Katrina was one of the most catastrophic events in our country, resulting in the deaths of nearly 2,000 people and costing billions of dollars in damages. Despite being a well-developed nation that possessed virtually every technological advancement of that period, our nation was no match, for perhaps, one of the fieriest tropical cyclones on record.
Impending storms have continued to threaten the safety of countries in North America; wreaking havoc on the Gulf Coast and the southeastern islands of the Atlantic. Extensive flooding has sweep coastal regions, destroying homes and businesses in several cities, islands, and towns. Fortunately, cable networks inform us of impending disasters so that we may prepare and migrate to a place of safety. Once the catastrophe has transpired, emergency response organizations such as the Federal Emergency Management Agency provide relief to those undergoing hardships from natural disaster in America. Furthermore, many American homes and businesses are insured, and therefore, damages can be fully compensated for within a relatively short period of time. Most importantly, all is not lost following these disastrous occurrences; as most of our basic daily needs are continuously meet. With food and supplies being grown and manufactured and imported and exported across the nation and the entire globe. Additionally, many of us can afford to evacuate a severely affected area and take refuge.
As these catastrophes continue to ravage other parts of the world, do we ever stop to consider our fellow man, or woman, living in a third world country? In the Sub-Saharan region of Africa, natural disasters contribute greatly to the hardships of the residents as turbulent weather patterns destroy homes and crops across the land. Many of these individuals are substantially less fortunate that their American counterparts, possessing few resources and receiving hardly any governmental relief. As a region relying primarily on agriculture for sustenance, common disasters such as flooding can often wipe out an area’s entire supply of food and means of profit. Individuals are sometimes left destitute and homeless, with virtually no means of evacuating.
Flooding is a constant impending threat during the “rainy season” which typically lasts from May until September in Burkina Faso. Most Burkinabe can expect mass destruction. However, they can only brace for these events the best they know how, with the limited amount of resources available to them.

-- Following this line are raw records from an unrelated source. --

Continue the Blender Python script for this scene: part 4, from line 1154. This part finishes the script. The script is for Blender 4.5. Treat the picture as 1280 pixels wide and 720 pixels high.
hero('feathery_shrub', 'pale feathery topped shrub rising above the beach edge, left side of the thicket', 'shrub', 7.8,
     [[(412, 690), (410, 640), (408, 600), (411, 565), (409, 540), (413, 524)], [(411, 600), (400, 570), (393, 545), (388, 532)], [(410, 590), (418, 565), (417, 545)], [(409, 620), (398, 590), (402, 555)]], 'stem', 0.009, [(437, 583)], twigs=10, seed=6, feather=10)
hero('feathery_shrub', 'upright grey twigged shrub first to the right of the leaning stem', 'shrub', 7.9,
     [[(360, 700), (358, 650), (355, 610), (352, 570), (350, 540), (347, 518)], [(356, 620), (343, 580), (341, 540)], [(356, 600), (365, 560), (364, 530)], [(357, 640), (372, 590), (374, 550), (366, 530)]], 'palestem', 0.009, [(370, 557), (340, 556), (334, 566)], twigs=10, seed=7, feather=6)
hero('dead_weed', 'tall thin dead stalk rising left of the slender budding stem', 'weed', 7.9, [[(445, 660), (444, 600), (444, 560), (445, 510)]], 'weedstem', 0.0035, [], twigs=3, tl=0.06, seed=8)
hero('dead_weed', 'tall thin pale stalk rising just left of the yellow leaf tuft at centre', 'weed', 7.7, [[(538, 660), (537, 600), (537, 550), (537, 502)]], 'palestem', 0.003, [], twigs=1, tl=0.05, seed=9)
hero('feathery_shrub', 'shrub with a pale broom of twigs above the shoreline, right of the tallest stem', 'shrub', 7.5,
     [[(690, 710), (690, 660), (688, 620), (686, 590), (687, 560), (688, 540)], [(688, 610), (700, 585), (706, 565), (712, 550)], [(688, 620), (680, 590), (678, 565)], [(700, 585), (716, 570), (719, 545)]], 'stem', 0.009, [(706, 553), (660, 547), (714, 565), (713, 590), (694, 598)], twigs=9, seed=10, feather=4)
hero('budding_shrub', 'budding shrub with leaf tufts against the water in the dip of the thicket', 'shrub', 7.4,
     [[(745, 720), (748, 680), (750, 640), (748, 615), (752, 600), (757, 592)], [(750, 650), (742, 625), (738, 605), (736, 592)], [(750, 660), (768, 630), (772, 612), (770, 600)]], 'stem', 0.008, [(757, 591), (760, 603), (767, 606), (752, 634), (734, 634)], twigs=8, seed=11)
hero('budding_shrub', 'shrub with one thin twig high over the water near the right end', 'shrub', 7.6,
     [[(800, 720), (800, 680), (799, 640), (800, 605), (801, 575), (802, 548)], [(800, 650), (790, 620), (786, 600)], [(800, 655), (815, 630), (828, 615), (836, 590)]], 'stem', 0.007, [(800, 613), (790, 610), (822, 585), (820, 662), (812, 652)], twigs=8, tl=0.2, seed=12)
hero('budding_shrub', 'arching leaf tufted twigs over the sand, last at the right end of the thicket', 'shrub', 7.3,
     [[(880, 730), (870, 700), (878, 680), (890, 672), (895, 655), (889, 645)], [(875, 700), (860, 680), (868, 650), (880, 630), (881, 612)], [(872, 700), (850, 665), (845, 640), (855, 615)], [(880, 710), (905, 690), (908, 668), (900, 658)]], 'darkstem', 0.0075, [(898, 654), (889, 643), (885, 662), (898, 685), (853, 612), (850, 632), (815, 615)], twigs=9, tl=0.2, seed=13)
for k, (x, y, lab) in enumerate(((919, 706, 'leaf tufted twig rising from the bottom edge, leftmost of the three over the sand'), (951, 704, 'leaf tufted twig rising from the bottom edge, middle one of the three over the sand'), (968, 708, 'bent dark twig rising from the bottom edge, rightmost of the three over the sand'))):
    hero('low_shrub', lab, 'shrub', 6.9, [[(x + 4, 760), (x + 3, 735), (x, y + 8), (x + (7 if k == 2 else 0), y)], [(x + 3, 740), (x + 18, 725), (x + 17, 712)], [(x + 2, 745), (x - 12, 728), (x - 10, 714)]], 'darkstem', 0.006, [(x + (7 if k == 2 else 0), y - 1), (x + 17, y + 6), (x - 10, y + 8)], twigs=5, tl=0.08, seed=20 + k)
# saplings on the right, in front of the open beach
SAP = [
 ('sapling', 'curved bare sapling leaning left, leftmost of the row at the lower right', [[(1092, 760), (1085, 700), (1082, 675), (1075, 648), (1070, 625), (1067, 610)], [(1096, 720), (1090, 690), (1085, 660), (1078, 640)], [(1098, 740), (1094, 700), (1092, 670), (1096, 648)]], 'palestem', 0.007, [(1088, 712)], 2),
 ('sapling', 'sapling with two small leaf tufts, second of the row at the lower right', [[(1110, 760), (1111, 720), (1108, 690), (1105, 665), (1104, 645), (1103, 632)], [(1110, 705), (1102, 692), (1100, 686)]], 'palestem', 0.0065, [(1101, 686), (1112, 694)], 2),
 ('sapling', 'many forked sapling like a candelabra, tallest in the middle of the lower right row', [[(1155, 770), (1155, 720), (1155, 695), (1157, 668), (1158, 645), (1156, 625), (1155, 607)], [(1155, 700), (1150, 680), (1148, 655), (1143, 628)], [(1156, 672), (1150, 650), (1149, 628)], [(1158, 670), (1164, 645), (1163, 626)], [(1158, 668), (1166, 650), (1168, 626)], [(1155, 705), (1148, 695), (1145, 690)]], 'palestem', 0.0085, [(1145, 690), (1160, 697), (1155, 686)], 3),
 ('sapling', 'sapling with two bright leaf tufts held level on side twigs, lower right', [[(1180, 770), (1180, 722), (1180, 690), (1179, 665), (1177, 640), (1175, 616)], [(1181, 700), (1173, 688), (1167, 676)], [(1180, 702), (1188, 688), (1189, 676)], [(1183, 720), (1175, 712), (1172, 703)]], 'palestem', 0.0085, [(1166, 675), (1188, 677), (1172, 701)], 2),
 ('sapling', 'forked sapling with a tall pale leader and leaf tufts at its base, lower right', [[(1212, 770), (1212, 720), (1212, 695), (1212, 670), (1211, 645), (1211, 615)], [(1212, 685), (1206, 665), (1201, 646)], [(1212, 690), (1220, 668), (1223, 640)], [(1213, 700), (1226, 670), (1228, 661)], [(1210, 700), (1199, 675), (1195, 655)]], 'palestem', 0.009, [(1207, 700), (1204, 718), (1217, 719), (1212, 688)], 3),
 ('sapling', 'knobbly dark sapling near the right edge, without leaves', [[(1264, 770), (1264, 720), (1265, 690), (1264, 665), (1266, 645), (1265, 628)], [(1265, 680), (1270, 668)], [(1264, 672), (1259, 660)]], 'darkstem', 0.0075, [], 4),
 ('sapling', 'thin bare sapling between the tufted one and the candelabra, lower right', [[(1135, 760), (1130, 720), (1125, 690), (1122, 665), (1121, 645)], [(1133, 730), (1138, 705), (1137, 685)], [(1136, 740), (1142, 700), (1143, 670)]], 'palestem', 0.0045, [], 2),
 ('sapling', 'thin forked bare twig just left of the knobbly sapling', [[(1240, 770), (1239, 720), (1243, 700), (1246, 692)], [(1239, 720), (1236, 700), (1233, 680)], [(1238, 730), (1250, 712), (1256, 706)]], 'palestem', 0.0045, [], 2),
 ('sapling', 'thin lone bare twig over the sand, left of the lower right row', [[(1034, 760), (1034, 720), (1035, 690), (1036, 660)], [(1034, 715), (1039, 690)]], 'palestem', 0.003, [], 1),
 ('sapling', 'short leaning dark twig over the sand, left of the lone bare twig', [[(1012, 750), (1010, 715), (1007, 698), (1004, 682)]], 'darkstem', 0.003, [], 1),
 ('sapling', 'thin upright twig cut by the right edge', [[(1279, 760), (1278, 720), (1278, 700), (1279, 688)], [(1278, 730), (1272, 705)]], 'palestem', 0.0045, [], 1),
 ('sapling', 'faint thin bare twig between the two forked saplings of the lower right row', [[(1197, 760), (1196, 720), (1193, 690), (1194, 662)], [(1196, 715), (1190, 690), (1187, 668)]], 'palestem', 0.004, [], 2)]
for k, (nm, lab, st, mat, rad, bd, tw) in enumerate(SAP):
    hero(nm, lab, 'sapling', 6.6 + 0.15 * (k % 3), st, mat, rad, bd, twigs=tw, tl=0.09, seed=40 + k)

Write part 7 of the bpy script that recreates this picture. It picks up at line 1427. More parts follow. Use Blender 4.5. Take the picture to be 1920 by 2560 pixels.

Natural disasters can have even greater detrimental effects when a region lacks any form of support and relief. From this perspective, we truly begin to realize how vulnerable we are to the impending forces of nature. For example, a recent September flood killed 13 people and injured 19 in the country of Burkina Faso. During this period, Senegal, a country within this region, has received roughly a year’s worth of rain in one day. African farmlands there were devastated and damaged because of the changing weather patterns and rainfall. The great flood of 2020 has hurt an already suffering farm life, and hits women particularly hard. By rebuilding communities, supplying food and resources, restoring crops, and educating residents on how to prepare for future disasters, we can mitigate the impact on women and children of this region.